----- Provided material
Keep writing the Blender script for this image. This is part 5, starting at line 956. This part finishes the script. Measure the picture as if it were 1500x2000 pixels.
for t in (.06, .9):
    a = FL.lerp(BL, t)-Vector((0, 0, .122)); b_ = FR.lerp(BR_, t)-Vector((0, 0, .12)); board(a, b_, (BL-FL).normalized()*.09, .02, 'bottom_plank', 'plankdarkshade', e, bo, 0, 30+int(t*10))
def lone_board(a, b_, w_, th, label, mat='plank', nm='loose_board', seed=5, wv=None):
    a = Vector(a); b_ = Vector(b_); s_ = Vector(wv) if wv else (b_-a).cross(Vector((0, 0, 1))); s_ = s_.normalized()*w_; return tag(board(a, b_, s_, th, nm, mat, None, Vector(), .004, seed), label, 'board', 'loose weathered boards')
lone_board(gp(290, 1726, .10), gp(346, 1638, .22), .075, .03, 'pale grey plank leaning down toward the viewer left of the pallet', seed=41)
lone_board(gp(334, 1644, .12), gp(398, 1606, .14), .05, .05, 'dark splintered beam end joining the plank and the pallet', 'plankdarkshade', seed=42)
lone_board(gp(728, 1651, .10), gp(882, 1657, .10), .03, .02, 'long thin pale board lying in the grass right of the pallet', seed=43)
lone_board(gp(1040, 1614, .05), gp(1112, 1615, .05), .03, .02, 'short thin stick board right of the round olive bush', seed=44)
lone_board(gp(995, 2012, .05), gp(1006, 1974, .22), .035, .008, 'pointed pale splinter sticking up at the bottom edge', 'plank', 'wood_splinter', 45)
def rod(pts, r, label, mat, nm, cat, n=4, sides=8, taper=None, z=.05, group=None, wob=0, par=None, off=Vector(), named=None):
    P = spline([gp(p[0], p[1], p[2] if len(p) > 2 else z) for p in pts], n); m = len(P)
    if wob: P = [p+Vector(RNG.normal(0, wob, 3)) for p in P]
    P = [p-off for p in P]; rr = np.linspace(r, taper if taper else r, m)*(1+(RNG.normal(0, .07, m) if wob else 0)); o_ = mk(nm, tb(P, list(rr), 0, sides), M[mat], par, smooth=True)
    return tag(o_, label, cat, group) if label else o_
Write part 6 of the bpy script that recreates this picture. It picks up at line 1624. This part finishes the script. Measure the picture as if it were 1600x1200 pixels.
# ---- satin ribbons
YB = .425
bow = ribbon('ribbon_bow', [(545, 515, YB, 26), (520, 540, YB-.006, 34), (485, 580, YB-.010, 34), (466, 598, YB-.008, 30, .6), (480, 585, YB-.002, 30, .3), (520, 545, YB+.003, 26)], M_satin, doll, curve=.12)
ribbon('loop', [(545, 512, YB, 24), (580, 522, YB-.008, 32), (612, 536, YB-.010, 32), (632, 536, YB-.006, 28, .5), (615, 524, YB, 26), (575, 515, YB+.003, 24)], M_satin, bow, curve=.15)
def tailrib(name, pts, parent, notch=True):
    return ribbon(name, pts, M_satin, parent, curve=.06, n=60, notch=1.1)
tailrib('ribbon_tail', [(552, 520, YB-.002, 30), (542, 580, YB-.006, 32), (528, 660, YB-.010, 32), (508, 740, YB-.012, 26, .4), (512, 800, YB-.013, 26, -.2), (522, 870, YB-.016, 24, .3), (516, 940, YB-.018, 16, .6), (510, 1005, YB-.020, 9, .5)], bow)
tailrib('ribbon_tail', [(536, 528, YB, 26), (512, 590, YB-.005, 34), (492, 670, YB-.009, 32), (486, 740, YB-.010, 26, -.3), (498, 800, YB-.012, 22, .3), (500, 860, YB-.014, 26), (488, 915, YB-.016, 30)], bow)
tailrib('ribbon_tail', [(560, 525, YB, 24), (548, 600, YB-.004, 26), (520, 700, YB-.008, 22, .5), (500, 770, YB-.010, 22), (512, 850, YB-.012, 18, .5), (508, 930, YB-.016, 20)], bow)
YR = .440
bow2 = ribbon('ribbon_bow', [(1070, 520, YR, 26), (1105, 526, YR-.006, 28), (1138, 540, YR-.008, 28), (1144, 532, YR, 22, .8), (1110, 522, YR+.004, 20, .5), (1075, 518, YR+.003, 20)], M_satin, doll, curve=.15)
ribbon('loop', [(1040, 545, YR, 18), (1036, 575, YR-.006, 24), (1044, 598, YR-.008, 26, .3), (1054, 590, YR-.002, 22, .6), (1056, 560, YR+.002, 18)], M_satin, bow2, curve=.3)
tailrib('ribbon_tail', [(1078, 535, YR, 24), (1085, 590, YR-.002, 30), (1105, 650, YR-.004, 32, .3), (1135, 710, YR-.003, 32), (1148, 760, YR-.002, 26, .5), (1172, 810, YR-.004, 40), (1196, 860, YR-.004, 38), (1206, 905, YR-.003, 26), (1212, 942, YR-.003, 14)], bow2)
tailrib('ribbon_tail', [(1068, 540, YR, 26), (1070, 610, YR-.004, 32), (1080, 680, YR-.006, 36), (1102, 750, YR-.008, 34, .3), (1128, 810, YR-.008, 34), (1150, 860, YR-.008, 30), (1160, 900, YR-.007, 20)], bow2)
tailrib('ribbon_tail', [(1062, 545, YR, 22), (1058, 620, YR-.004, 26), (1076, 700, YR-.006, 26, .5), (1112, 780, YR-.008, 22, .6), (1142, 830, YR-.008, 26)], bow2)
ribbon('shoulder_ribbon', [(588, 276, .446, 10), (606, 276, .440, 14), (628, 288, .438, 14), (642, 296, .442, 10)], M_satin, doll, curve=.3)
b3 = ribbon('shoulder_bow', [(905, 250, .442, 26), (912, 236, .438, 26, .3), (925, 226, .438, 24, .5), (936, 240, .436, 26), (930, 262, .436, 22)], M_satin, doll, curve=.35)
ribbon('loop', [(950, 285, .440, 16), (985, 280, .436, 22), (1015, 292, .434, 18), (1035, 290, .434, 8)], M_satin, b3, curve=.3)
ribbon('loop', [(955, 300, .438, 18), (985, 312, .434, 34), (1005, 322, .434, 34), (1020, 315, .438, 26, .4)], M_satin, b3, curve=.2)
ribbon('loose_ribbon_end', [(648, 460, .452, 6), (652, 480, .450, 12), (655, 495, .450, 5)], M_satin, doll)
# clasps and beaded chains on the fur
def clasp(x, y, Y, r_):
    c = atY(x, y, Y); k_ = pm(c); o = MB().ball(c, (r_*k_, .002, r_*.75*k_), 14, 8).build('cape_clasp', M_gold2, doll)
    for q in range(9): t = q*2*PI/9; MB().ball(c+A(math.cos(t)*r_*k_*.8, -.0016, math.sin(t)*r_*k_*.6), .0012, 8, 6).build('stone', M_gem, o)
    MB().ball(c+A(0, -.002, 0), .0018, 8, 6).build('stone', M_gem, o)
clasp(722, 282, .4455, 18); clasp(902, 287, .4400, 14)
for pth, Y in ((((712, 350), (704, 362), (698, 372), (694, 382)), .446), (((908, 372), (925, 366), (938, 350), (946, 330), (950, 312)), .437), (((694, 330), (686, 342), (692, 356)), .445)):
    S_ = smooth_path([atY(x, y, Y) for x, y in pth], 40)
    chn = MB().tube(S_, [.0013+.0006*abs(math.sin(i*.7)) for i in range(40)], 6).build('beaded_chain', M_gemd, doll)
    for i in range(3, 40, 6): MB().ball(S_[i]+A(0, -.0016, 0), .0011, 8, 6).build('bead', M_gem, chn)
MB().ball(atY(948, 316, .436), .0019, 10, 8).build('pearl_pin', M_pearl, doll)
----------
Reproduce all data above, unchanged.

Keep writing the Blender script for this image. This is part 5, starting at line 956. This part finishes the script. Measure the picture as if it were 1500x2000 pixels.
for t in (.06, .9):
    a = FL.lerp(BL, t)-Vector((0, 0, .122)); b_ = FR.lerp(BR_, t)-Vector((0, 0, .12)); board(a, b_, (BL-FL).normalized()*.09, .02, 'bottom_plank', 'plankdarkshade', e, bo, 0, 30+int(t*10))
def lone_board(a, b_, w_, th, label, mat='plank', nm='loose_board', seed=5, wv=None):
    a = Vector(a); b_ = Vector(b_); s_ = Vector(wv) if wv else (b_-a).cross(Vector((0, 0, 1))); s_ = s_.normalized()*w_; return tag(board(a, b_, s_, th, nm, mat, None, Vector(), .004, seed), label, 'board', 'loose weathered boards')
lone_board(gp(290, 1726, .10), gp(346, 1638, .22), .075, .03, 'pale grey plank leaning down toward the viewer left of the pallet', seed=41)
lone_board(gp(334, 1644, .12), gp(398, 1606, .14), .05, .05, 'dark splintered beam end joining the plank and the pallet', 'plankdarkshade', seed=42)
lone_board(gp(728, 1651, .10), gp(882, 1657, .10), .03, .02, 'long thin pale board lying in the grass right of the pallet', seed=43)
lone_board(gp(1040, 1614, .05), gp(1112, 1615, .05), .03, .02, 'short thin stick board right of the round olive bush', seed=44)
lone_board(gp(995, 2012, .05), gp(1006, 1974, .22), .035, .008, 'pointed pale splinter sticking up at the bottom edge', 'plank', 'wood_splinter', 45)
def rod(pts, r, label, mat, nm, cat, n=4, sides=8, taper=None, z=.05, group=None, wob=0, par=None, off=Vector(), named=None):
    P = spline([gp(p[0], p[1], p[2] if len(p) > 2 else z) for p in pts], n); m = len(P)
    if wob: P = [p+Vector(RNG.normal(0, wob, 3)) for p in P]
    P = [p-off for p in P]; rr = np.linspace(r, taper if taper else r, m)*(1+(RNG.normal(0, .07, m) if wob else 0)); o_ = mk(nm, tb(P, list(rr), 0, sides), M[mat], par, smooth=True)
    return tag(o_, label, cat, group) if label else o_
Write part 6 of the bpy script that recreates this picture. It picks up at line 1624. This part finishes the script. Measure the picture as if it were 1600x1200 pixels.
# ---- satin ribbons
YB = .425
bow = ribbon('ribbon_bow', [(545, 515, YB, 26), (520, 540, YB-.006, 34), (485, 580, YB-.010, 34), (466, 598, YB-.008, 30, .6), (480, 585, YB-.002, 30, .3), (520, 545, YB+.003, 26)], M_satin, doll, curve=.12)
ribbon('loop', [(545, 512, YB, 24), (580, 522, YB-.008, 32), (612, 536, YB-.010, 32), (632, 536, YB-.006, 28, .5), (615, 524, YB, 26), (575, 515, YB+.003, 24)], M_satin, bow, curve=.15)
def tailrib(name, pts, parent, notch=True):
    return ribbon(name, pts, M_satin, parent, curve=.06, n=60, notch=1.1)
tailrib('ribbon_tail', [(552, 520, YB-.002, 30), (542, 580, YB-.006, 32), (528, 660, YB-.010, 32), (508, 740, YB-.012, 26, .4), (512, 800, YB-.013, 26, -.2), (522, 870, YB-.016, 24, .3), (516, 940, YB-.018, 16, .6), (510, 1005, YB-.020, 9, .5)], bow)
tailrib('ribbon_tail', [(536, 528, YB, 26), (512, 590, YB-.005, 34), (492, 670, YB-.009, 32), (486, 740, YB-.010, 26, -.3), (498, 800, YB-.012, 22, .3), (500, 860, YB-.014, 26), (488, 915, YB-.016, 30)], bow)
tailrib('ribbon_tail', [(560, 525, YB, 24), (548, 600, YB-.004, 26), (520, 700, YB-.008, 22, .5), (500, 770, YB-.010, 22), (512, 850, YB-.012, 18, .5), (508, 930, YB-.016, 20)], bow)
YR = .440
bow2 = ribbon('ribbon_bow', [(1070, 520, YR, 26), (1105, 526, YR-.006, 28), (1138, 540, YR-.008, 28), (1144, 532, YR, 22, .8), (1110, 522, YR+.004, 20, .5), (1075, 518, YR+.003, 20)], M_satin, doll, curve=.15)
ribbon('loop', [(1040, 545, YR, 18), (1036, 575, YR-.006, 24), (1044, 598, YR-.008, 26, .3), (1054, 590, YR-.002, 22, .6), (1056, 560, YR+.002, 18)], M_satin, bow2, curve=.3)
tailrib('ribbon_tail', [(1078, 535, YR, 24), (1085, 590, YR-.002, 30), (1105, 650, YR-.004, 32, .3), (1135, 710, YR-.003, 32), (1148, 760, YR-.002, 26, .5), (1172, 810, YR-.004, 40), (1196, 860, YR-.004, 38), (1206, 905, YR-.003, 26), (1212, 942, YR-.003, 14)], bow2)
tailrib('ribbon_tail', [(1068, 540, YR, 26), (1070, 610, YR-.004, 32), (1080, 680, YR-.006, 36), (1102, 750, YR-.008, 34, .3), (1128, 810, YR-.008, 34), (1150, 860, YR-.008, 30), (1160, 900, YR-.007, 20)], bow2)
tailrib('ribbon_tail', [(1062, 545, YR, 22), (1058, 620, YR-.004, 26), (1076, 700, YR-.006, 26, .5), (1112, 780, YR-.008, 22, .6), (1142, 830, YR-.008, 26)], bow2)
ribbon('shoulder_ribbon', [(588, 276, .446, 10), (606, 276, .440, 14), (628, 288, .438, 14), (642, 296, .442, 10)], M_satin, doll, curve=.3)
b3 = ribbon('shoulder_bow', [(905, 250, .442, 26), (912, 236, .438, 26, .3), (925, 226, .438, 24, .5), (936, 240, .436, 26), (930, 262, .436, 22)], M_satin, doll, curve=.35)
ribbon('loop', [(950, 285, .440, 16), (985, 280, .436, 22), (1015, 292, .434, 18), (1035, 290, .434, 8)], M_satin, b3, curve=.3)
ribbon('loop', [(955, 300, .438, 18), (985, 312, .434, 34), (1005, 322, .434, 34), (1020, 315, .438, 26, .4)], M_satin, b3, curve=.2)
ribbon('loose_ribbon_end', [(648, 460, .452, 6), (652, 480, .450, 12), (655, 495, .450, 5)], M_satin, doll)
# clasps and beaded chains on the fur
def clasp(x, y, Y, r_):
    c = atY(x, y, Y); k_ = pm(c); o = MB().ball(c, (r_*k_, .002, r_*.75*k_), 14, 8).build('cape_clasp', M_gold2, doll)
    for q in range(9): t = q*2*PI/9; MB().ball(c+A(math.cos(t)*r_*k_*.8, -.0016, math.sin(t)*r_*k_*.6), .0012, 8, 6).build('stone', M_gem, o)
    MB().ball(c+A(0, -.002, 0), .0018, 8, 6).build('stone', M_gem, o)
clasp(722, 282, .4455, 18); clasp(902, 287, .4400, 14)
for pth, Y in ((((712, 350), (704, 362), (698, 372), (694, 382)), .446), (((908, 372), (925, 366), (938, 350), (946, 330), (950, 312)), .437), (((694, 330), (686, 342), (692, 356)), .445)):
    S_ = smooth_path([atY(x, y, Y) for x, y in pth], 40)
    chn = MB().tube(S_, [.0013+.0006*abs(math.sin(i*.7)) for i in range(40)], 6).build('beaded_chain', M_gemd, doll)
    for i in range(3, 40, 6): MB().ball(S_[i]+A(0, -.0016, 0), .0011, 8, 6).build('bead', M_gem, chn)
MB().ball(atY(948, 316, .436), .0019, 10, 8).build('pearl_pin', M_pearl, doll)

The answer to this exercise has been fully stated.